Eines der Anliegen für die Ukraine muss ihre Integrität sein, ihre Sicherheit. Was sind die Bedingungen, die das gewährleisten können? Das muss sich am Tisch ergeben. Und was Russland betrifft: Russland hat bestimmte Sorgen und Befürchtungen immer wieder geäußert. Wie soll man damit umgehen? Die großen politischen Führer dieser Welt, die die größten Volkswirtschaften führen, haben sicherlich doch das Arsenal an Möglichkeiten, eine Lösung zu finden. Aber ich sehe da noch keine starke diplomatische Offensive. Eine solche diplomatische Vorgehensweise muss installiert werden. Da müssen die Vereinten Nationen, der Generalsekretär an Bord sein. Wir haben angeregt, dass international angesehene, vertrauenswürdige Gesprächspartner gebeten werden sollten, einen solchen Prozess zu starten. Wir sollten das nicht den Raketen überlassen. Wir sollten einen Waffenstillstand als sofortiges Ergebnis anstreben und dann einen Prozess der Verhandlungen um eine Lösung, die Sicherheit und Frieden bringt.

Was halten Sie denn von den Sanktionen? Südafrika ist nicht dabei und sanktioniert Russland nicht. Ist das wirklich eine richtige Idee?
Südafrika ist eine sehr kleine Volkswirtschaft in der Welt. In Afrika sind wir von Bedeutung, aber weltweit gesehen sehr klein, und Russland ist ein sehr kleiner Handelspartner Südafrikas. Die großen Handelspartner für uns sind Westeuropa, Amerika und natürlich China. Im Augenblick verursachen die verhängten Sanktionen großen Schaden. Nicht nur in Russland, sondern in der ganzen Welt, in der ganzen internationalen Gemeinschaft. In meinem Land wird gegen die Entwicklung der Ölpreise protestiert, die sich massiv erhöht haben, die Preise für Speiseöl haben sich in drei Monaten fast verdoppelt. Ganz eindeutig haben Sanktionen also eine Wirkung, die über die intendierten Ziele hinausgehen. Und das ist etwas, was man möglicherweise nicht immer bedenkt, wenn man Sanktionen verhängt. Es gibt Länder, die kein Brot mehr haben, andere haben kein Getreide. Ganz kleine Unternehmen, zum Beispiel Mikro-Unternehmen von Frauen, die davon leben, können nicht mehr arbeiten, weil sie kein Speiseöl haben, um die Speisen zu produzieren, die sie auf der Straße verkaufen möchten. Das ist eine breite Palette von Auswirkungen, die durch Sanktionen entstehen und national politische Instabilität verursachen, in vielen Ländern. Das sehen wir jeden Tag. 
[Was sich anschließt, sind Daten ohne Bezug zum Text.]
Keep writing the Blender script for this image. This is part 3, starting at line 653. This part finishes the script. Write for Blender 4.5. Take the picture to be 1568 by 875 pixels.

Wer ist denn verantwortlich für den Hunger in der Welt, der jetzt droht, für die Knappheit an Ressourcen?
Sie und andere Journalisten würden gerne von mir hören: Russland hat dies gemacht, die Ukraine das. Das ist aber nicht der Ansatz, für den wir uns entschieden haben, weil es niemanden weiterbringt. Wir möchten, dass die Ukraine und Russland wissen, dass Südafrika und der ganze afrikanische Kontinent bereit sind, jede mögliche Rolle zu spielen, um den Frieden zu sichern.

Würde denn Südafrika als Verhandler zwischen Russland und der Ukraine agieren wollen? Sie klingen sehr neutral.
Südafrika ist winzig im Vergleich mit den mächtigen politischen Führern in der G7, aber Südafrika hat gewisse Erfahrungen im Umgang mit einem Prozess der Konfliktlösung. Und deswegen sagen wir: Wir sind bereit, wenn uns jemand einlädt und bittet. Wir gehören nicht zum Club, wenn ich das so sagen darf, aber wir sind bereit, in der Weltgemeinschaft unsere Rolle zu spielen. Und wir sollten die politischen Führer anmahnen, dass die Zeit gekommen ist, nicht nur zu reden, sondern ihr politisches Gewicht in die Waagschale zu werfen.